→ **Exercise description**
Determine how many lines in the data below contain "objects" and write only that number.

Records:
* start *

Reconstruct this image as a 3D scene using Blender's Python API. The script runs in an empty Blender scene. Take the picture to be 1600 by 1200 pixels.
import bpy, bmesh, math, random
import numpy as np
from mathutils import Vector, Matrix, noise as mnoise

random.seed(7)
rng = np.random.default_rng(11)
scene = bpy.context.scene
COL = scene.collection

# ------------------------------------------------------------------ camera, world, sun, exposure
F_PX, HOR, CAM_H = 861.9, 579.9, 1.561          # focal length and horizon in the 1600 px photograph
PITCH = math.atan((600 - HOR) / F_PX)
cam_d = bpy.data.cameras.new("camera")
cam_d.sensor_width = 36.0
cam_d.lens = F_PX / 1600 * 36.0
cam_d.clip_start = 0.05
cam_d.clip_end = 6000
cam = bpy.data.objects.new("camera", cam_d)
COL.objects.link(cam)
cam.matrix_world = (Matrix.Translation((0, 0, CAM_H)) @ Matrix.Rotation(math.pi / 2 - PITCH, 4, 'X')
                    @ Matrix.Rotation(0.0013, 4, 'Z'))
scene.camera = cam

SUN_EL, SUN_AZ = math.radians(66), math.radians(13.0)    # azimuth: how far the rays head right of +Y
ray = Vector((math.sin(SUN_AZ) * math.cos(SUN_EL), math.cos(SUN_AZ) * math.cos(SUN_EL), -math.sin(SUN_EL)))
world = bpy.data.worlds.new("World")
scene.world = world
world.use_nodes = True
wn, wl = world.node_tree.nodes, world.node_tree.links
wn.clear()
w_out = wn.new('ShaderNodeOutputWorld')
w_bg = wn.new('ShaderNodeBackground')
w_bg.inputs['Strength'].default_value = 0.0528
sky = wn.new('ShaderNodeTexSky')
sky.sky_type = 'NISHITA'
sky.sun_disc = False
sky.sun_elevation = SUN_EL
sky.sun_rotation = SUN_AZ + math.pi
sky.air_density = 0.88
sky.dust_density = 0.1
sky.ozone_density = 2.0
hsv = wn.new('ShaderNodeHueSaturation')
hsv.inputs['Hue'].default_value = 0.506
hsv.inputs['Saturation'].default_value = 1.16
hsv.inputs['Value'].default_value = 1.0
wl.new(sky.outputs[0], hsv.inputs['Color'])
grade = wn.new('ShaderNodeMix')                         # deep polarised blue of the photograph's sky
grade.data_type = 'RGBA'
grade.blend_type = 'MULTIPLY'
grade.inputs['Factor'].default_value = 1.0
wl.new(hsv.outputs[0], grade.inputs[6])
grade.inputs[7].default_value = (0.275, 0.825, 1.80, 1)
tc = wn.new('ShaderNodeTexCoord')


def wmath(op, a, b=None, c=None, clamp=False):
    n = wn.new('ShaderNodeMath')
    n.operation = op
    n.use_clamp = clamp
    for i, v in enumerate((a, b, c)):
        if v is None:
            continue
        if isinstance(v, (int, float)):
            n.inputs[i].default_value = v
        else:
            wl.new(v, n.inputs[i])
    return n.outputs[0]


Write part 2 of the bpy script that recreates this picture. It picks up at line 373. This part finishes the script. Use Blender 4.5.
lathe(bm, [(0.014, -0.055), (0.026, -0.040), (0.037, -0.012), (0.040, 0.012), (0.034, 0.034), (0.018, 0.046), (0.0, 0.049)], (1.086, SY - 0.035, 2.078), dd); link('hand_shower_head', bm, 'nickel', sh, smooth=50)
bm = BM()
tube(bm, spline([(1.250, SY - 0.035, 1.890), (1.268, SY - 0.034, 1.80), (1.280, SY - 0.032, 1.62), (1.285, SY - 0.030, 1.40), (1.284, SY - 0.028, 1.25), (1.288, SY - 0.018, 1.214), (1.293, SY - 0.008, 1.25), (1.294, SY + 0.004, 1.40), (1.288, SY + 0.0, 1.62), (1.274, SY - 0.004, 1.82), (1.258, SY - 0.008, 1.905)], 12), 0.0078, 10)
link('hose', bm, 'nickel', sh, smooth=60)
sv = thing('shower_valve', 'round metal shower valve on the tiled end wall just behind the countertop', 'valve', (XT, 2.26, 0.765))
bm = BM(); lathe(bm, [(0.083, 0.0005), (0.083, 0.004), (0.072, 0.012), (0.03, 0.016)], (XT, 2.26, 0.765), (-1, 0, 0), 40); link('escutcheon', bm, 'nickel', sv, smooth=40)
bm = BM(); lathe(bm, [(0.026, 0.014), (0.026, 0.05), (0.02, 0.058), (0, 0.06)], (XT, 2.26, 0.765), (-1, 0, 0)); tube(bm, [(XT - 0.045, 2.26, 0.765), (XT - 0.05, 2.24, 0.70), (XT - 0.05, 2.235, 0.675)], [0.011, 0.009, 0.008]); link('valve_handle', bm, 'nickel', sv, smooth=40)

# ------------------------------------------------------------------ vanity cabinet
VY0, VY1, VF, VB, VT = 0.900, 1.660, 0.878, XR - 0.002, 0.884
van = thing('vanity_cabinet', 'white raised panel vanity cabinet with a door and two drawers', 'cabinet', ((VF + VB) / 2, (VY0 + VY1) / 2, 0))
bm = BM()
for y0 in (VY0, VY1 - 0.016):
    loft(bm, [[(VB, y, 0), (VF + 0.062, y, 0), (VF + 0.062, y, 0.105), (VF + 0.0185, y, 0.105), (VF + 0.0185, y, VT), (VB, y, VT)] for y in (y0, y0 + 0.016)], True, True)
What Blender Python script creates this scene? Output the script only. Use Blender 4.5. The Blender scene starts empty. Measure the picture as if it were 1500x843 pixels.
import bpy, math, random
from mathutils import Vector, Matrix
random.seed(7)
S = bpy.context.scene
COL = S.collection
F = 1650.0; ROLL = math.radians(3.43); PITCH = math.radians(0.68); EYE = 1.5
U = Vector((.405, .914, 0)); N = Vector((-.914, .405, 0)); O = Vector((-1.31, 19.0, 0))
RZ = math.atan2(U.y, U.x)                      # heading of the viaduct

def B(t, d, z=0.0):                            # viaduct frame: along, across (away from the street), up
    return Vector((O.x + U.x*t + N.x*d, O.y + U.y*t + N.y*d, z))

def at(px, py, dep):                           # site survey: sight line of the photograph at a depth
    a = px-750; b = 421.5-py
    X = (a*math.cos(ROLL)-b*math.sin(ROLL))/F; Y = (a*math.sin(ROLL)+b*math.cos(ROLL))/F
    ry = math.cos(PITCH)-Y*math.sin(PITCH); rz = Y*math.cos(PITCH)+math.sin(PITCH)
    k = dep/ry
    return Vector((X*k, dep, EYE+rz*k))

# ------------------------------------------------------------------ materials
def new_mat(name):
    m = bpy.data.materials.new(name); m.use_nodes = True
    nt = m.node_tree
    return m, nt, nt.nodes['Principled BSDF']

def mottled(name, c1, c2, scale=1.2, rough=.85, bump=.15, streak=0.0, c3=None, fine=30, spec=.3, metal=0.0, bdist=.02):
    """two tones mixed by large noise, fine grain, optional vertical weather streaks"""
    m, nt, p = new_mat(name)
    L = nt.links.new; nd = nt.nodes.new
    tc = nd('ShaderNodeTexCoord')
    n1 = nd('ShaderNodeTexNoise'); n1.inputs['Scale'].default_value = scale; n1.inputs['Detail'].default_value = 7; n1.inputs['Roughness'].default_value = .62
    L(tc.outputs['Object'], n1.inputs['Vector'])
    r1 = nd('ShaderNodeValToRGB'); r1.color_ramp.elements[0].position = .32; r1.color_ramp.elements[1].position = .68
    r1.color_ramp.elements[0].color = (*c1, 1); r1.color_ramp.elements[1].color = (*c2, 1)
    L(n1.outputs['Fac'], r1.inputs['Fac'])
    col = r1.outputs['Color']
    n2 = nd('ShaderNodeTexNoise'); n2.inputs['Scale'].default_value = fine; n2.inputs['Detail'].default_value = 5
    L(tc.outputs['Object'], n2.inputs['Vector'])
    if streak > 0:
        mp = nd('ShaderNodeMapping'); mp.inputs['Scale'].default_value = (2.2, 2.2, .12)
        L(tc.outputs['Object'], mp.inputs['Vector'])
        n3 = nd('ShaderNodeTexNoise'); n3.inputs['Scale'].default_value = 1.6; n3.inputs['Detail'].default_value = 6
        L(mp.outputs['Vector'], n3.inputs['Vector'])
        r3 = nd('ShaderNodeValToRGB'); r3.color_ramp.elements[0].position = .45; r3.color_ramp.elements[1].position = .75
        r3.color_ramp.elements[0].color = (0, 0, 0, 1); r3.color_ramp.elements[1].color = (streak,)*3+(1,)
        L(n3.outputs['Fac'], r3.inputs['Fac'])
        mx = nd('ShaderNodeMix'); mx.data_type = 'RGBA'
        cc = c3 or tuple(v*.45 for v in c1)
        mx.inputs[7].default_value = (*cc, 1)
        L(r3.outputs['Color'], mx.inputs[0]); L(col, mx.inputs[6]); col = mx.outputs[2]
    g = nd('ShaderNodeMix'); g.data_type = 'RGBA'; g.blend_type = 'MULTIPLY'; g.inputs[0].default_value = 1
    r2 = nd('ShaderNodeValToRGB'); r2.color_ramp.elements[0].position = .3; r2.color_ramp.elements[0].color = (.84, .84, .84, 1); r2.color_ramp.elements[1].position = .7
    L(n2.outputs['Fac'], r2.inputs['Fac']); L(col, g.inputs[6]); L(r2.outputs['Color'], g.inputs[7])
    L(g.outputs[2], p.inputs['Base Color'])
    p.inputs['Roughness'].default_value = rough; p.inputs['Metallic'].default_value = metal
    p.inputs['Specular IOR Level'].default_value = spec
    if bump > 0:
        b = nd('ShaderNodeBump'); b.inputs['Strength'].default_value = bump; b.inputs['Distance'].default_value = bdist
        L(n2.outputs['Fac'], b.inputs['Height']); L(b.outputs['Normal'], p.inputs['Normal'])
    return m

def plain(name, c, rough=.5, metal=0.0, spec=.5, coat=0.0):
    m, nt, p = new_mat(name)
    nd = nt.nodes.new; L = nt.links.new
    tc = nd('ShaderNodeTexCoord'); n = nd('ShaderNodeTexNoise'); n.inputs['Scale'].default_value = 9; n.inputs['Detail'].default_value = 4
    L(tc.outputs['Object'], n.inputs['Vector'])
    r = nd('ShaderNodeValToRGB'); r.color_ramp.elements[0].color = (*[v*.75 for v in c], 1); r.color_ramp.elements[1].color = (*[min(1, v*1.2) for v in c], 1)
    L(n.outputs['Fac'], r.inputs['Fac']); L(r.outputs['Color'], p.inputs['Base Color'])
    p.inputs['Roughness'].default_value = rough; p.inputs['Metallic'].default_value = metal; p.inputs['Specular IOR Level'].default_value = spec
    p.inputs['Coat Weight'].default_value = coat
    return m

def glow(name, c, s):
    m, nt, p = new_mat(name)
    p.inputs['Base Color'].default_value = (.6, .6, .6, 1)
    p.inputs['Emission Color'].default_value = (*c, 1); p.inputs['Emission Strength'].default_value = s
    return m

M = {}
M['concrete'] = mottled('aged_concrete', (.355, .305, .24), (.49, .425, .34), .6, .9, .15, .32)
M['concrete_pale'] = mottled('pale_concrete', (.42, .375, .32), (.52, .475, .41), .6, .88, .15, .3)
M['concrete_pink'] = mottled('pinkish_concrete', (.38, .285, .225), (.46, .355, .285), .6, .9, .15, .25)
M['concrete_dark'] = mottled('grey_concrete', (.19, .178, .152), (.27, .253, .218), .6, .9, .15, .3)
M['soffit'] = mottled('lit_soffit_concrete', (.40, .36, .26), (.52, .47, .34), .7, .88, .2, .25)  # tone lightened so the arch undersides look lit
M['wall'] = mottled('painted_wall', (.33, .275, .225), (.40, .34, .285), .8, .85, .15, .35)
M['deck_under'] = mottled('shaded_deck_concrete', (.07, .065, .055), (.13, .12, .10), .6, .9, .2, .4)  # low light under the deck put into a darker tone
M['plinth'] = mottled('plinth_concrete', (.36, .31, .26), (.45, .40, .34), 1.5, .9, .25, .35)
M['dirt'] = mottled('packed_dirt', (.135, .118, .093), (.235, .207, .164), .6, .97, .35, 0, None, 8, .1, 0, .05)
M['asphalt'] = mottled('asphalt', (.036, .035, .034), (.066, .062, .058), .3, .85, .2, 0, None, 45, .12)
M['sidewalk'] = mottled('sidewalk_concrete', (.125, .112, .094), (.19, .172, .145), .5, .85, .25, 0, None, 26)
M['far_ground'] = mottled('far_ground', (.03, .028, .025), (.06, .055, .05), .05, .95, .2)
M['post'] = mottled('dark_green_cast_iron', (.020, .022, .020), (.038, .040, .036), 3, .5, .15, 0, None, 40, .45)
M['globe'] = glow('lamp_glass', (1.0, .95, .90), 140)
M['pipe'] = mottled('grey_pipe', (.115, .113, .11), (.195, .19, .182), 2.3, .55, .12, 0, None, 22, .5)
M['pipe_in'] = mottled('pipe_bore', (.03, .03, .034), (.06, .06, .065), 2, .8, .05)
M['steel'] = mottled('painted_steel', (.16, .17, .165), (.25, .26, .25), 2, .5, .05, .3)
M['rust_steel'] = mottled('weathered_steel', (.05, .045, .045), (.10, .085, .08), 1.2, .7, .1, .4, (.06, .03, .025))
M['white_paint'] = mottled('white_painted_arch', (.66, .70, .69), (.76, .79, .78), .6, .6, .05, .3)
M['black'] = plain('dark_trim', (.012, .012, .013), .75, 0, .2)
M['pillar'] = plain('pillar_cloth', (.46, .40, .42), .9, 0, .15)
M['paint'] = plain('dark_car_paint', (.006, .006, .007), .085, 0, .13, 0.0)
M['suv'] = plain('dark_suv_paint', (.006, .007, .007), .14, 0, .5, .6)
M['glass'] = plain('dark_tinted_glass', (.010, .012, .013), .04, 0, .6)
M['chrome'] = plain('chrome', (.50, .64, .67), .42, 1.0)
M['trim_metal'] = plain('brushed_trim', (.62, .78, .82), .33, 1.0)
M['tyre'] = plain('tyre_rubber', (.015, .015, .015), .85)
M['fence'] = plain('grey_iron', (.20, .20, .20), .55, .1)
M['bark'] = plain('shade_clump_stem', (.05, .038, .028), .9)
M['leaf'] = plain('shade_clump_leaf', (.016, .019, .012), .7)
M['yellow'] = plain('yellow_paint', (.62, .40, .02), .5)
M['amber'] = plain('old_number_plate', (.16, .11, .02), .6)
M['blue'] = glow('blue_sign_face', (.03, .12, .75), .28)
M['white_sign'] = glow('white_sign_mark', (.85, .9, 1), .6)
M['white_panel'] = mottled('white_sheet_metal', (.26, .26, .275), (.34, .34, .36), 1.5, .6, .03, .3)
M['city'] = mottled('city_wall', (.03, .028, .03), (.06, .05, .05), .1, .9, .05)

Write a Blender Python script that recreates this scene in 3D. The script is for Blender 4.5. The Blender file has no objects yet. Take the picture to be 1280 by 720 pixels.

* end *

→ **Result of this task**
3